> **Required work**
Return every line below in which "pixels" appears.

Scene script records:

<<<<

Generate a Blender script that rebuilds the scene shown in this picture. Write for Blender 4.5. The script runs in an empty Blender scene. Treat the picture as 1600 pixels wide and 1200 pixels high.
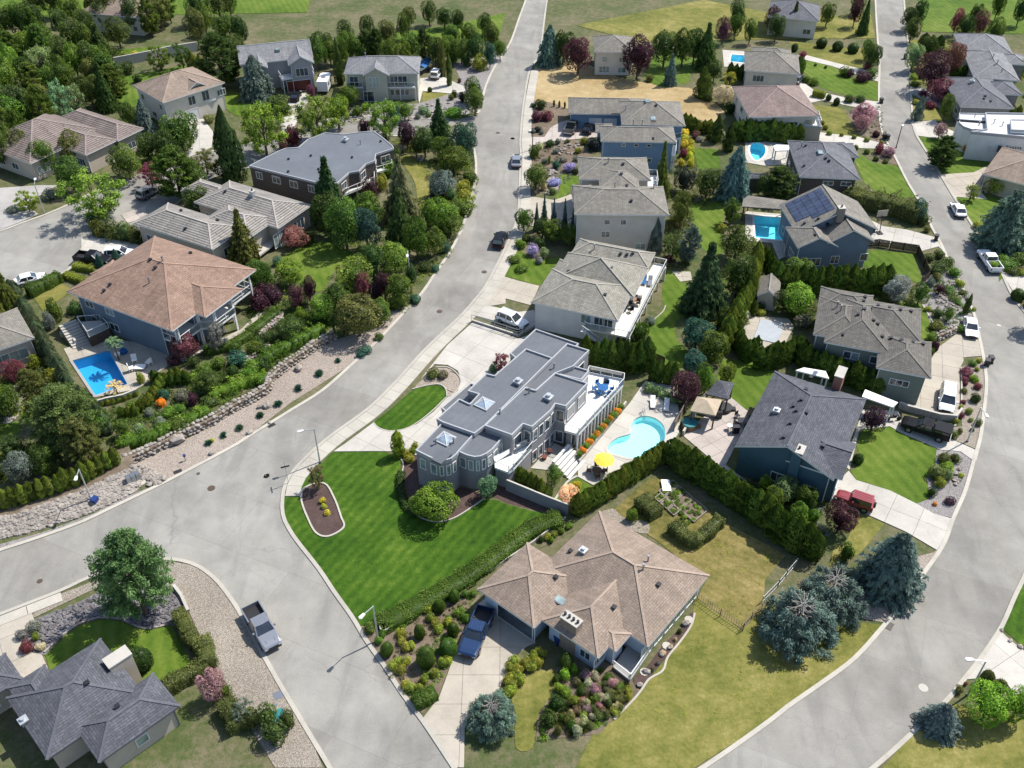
import bpy,bmesh,math,random
import numpy as np
from mathutils import Vector,Matrix,geometry,noise
random.seed(7);np.random.seed(7)
R=math.radians
scene=bpy.context.scene
col=scene.collection
# ------------------------------------------------------------------ camera, sky, sun, exposure
FPX=1490.4;PITCH=R(39.62);CAMH=80.0
cam_d=bpy.data.cameras.new('camera');cam=bpy.data.objects.new('camera',cam_d);col.objects.link(cam)
cam.location=(0,0,CAMH);cam.rotation_euler=(math.pi/2-PITCH,0,0)
cam_d.sensor_width=36;cam_d.lens=FPX/1600*36;cam_d.clip_end=6000;cam_d.clip_start=0.5
scene.camera=cam
SUN_EL=R(55)
SHD=Vector((-0.86,-0.52))
w=bpy.data.worlds.new('World');scene.world=w;w.use_nodes=True
nt=w.node_tree;nt.nodes.clear()
sky=nt.nodes.new('ShaderNodeTexSky');sky.sky_type='NISHITA';sky.sun_disc=False
sky.sun_elevation=SUN_EL
sky.sun_rotation=math.atan2(-SHD.x,-SHD.y)
sky.air_density=1.0;sky.dust_density=1.0;sky.ozone_density=1.0
bg=nt.nodes.new('ShaderNodeBackground');bg.inputs[1].default_value=0.132
ow=nt.nodes.new('ShaderNodeOutputWorld');nt.links.new(sky.outputs[0],bg.inputs[0]);nt.links.new(bg.outputs[0],ow.inputs[0])
sd=bpy.data.lights.new('sun','SUN');sd.energy=4.7;sd.angle=R(0.53);sd.color=(1.0,0.945,0.865)
sun=bpy.data.objects.new('sun',sd);col.objects.link(sun)
sv=Vector((-SHD.x*math.cos(SUN_EL),-SHD.y*math.cos(SUN_EL),math.sin(SUN_EL)*SHD.length))
sun.rotation_euler=sv.to_track_quat('Z','Y').to_euler();sun.location=(60,60,150)
scene.view_settings.view_transform='Standard';scene.view_settings.look='None'
scene.view_settings.exposure=0.64;scene.view_settings.gamma=1.0
scene.view_settings.use_curve_mapping=False
# ------------------------------------------------------------------ photograph pixel -> place in the world
_s,_c=math.sin(PITCH),math.cos(PITCH)
def G(px,py,z=0.0):
    u=(px-800)/FPX;v=(py-600)/FPX
    t=(z-CAMH)/(-_s-v*_c)
    return Vector((u*t,(_c-v*_s)*t,z))
def scale_at(px,py,z=0.0):
    v=(py-600)/FPX
    return FPX*(_s+v*_c)/(CAMH-z)
TX=(0,390,790,1180);TY=(60,320,580,853)
def Z(r,c,*xy):
    return[(TX[c-1]+xy[i]/3.8095,TY[r-1]+xy[i+1]/3.8095) for i in range(0,len(xy),2)]
def Z1(r,c,x,y):return Z(r,c,x,y)[0]
def W(pts,z=0.0):return[G(p[0],p[1],z) for p in pts]
# ------------------------------------------------------------------ objects
def link(name,data,parent=None):
    o=bpy.data.objects.new(name,data);col.objects.link(o)
    if parent is not None:o.parent=parent
    return o
LABELS={}
def tag(o,label=None,cat=None,group=None,kind=None):
    if label:o['label']=label
    if cat:o['category']=cat
    if group:o['group']=group
    if kind:o['kind']=kind
    return o
def empty(name,loc=(0,0,0),rz=0.0):
    o=link(name,None);o.location=loc;o.rotation_euler=(0,0,rz);o.empty_display_size=.3
    return o
ORD=['zeroth','first','second','third','fourth','fifth','sixth','seventh','eighth','ninth','tenth','eleventh','twelfth',
       'thirteenth','fourteenth','fifteenth','sixteenth','seventeenth','eighteenth','nineteenth','twentieth']
TENS={20:'twenty',30:'thirty',40:'forty',50:'fifty',60:'sixty',70:'seventy',80:'eighty',90:'ninety'}
def ordw(n):
    if n<=20:return ORD[n]
    return TENS[n//10*10]+'-'+ORD[n%10] if n%10 else TENS[n][:-1]+'ieth'
class MB:
    def __init__(s):s.v=[];s.f=[];s.m=[];s.uv=[]
    def face(s,pts,m=0,uv=None):
        n=len(s.v);s.v+=[tuple(p) for p in pts];s.f.append(tuple(range(n,n+len(pts))));s.m.append(m)
        s.uv.append(uv if uv else[(0,0)]*len(pts));return s
    def box(s,x0,x1,y0,y1,z0,z1,m=0,M=None):
        P=[Vector((x,y,z)) for z in(z0,z1) for y in(y0,y1) for x in(x0,x1)]
        if M is not None:P=[M@p for p in P]
        n=len(s.v);s.v+=[tuple(p) for p in P]
        for q in((0,2,3,1),(4,5,7,6),(0,1,5,4),(2,6,7,3),(0,4,6,2),(1,3,7,5)):
            s.f.append(tuple(n+i for i in q));s.m.append(m);s.uv.append([(0,0)]*4)
        return s
    def bar(s,a,b,w,h=None,m=0):
        a=Vector(a);b=Vector(b);h=h or w
        d=b-a;L=d.length
        if L<1e-6:return s
        q=d.to_track_quat('X','Z');M=Matrix.Translation(a)@q.to_matrix().to_4x4()
        return s.box(0,L,-w/2,w/2,-h/2,h/2,m,M)
    def cyl(s,c,r,z0,z1,n=12,m=0,r2=None,M=None,cap=True):
        r2=r if r2 is None else r2
        A=[Vector((c[0]+r*math.cos(6.28318*i/n),c[1]+r*math.sin(6.28318*i/n),z0)) for i in range(n)]
        B=[Vector((c[0]+r2*math.cos(6.28318*i/n),c[1]+r2*math.sin(6.28318*i/n),z1)) for i in range(n)]
        if M is not None:A=[M@p for p in A];B=[M@p for p in B]
        k=len(s.v);s.v+=[tuple(p) for p in A+B]
        for i in range(n):
            j=(i+1)%n;s.f.append((k+i,k+j,k+n+j,k+n+i));s.m.append(m);s.uv.append([(0,0)]*4)
        if cap:
            s.f.append(tuple(k+n+i for i in range(n)));s.m.append(m);s.uv.append([(0,0)]*n)
            s.f.append(tuple(k+i for i in reversed(range(n))));s.m.append(m);s.uv.append([(0,0)]*n)
        return s
    def prism(s,poly,z0,z1,m=0,mt=None):
        area=sum(poly[i][0]*poly[(i+1)%len(poly)][1]-poly[(i+1)%len(poly)][0]*poly[i][1] for i in range(len(poly)))
        P=list(poly) if area>0 else list(reversed(poly));n=len(P)
        s.face([(p[0],p[1],z1) for p in P],m if mt is None else mt,[(p[0],p[1]) for p in P])
        s.face([(p[0],p[1],z0) for p in reversed(P)],m)
        for i in range(n):
            a,b=P[i],P[(i+1)%n]
            s.face([(a[0],a[1],z0),(b[0],b[1],z0),(b[0],b[1],z1),(a[0],a[1],z1)],m)
        return s
    def mesh(s,name,mats):
        me=bpy.data.meshes.new(name);me.from_pydata(s.v,[],s.f)
        for m in(mats if isinstance(mats,(list,tuple)) else[mats]):me.materials.append(m)
        me.polygons.foreach_set('material_index',s.m)
        uvl=me.uv_layers.new(name='UVMap')
        flat=[c for f in s.uv for uv in f for c in uv]
        uvl.data.foreach_set('uv',flat)
        me.update();return me
    def build(s,name,mats,parent=None):
        return link(name,s.mesh(name,mats),parent)
def smooth_closed(P,k=5):
    out=[];n=len(P)
    for i in range(n):
        p0,p1,p2,p3=[Vector(P[(i+j-1)%n][:2]) for j in range(4)]
        for t in[a/k for a in range(k)]:
            out.append(0.5*((2*p1)+(p2-p0)*t+(2*p0-5*p1+4*p2-p3)*t*t+(3*p1-p0-3*p2+p3)*t**3))
    return[(p.x,p.y) for p in out]
def smooth_open(P,k=5):
    P=[Vector(p[:2]) for p in P];Q=[2*P[0]-P[1]]+P+[2*P[-1]-P[-2]];out=[]
    for i in range(len(P)-1):
        p0,p1,p2,p3=Q[i:i+4]
        for t in[a/k for a in range(k)]:
            out.append(0.5*((2*p1)+(p2-p0)*t+(2*p0-5*p1+4*p2-p3)*t*t+(3*p1-p0-3*p2+p3)*t**3))
    out.append(P[-1]);return[(p.x,p.y) for p in out]
def resample(P,step):
    P=[Vector(p[:2]) for p in P];out=[P[0].copy()];need=step
    for a,b in zip(P,P[1:]):
        L=(b-a).length;pos=0
        while L-pos>=need:pos+=need;out.append(a+(b-a)*(pos/L));need=step
        need-=(L-pos)
    return out
def inside(p,poly):
    x,y=p[0],p[1];c=False;n=len(poly)
    for i in range(n):
        x1,y1=poly[i][0],poly[i][1];x2,y2=poly[i-1][0],poly[i-1][1]
        if(y1>y)!=(y2>y) and x<(x2-x1)*(y-y1)/(y2-y1)+x1:c=not c
    return c
def offset_line(P,d):
    out=[]
    for i,p in enumerate(P):
        a=Vector(P[max(i-1,0)][:2]);b=Vector(P[min(i+1,len(P)-1)][:2]);t=(b-a).normalized()
        out.append((p[0]-t.y*d,p[1]+t.x*d))
    return out
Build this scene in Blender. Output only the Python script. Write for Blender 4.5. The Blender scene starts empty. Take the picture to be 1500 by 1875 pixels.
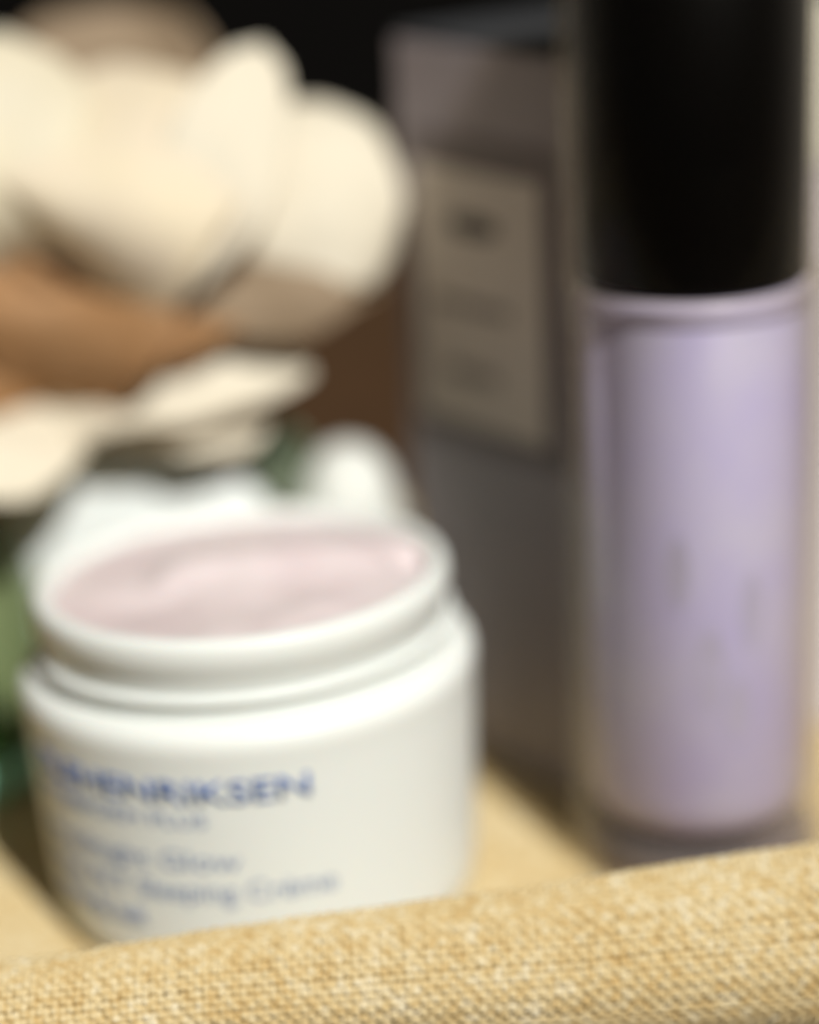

>>>>

> **Answer for this exercise**
Generate a Blender script that rebuilds the scene shown in this picture. Write for Blender 4.5. The script runs in an empty Blender scene. Treat the picture as 1600 pixels wide and 1200 pixels high.
Build this scene in Blender. Output only the Python script. Write for Blender 4.5. The Blender scene starts empty. Take the picture to be 1500 by 1875 pixels.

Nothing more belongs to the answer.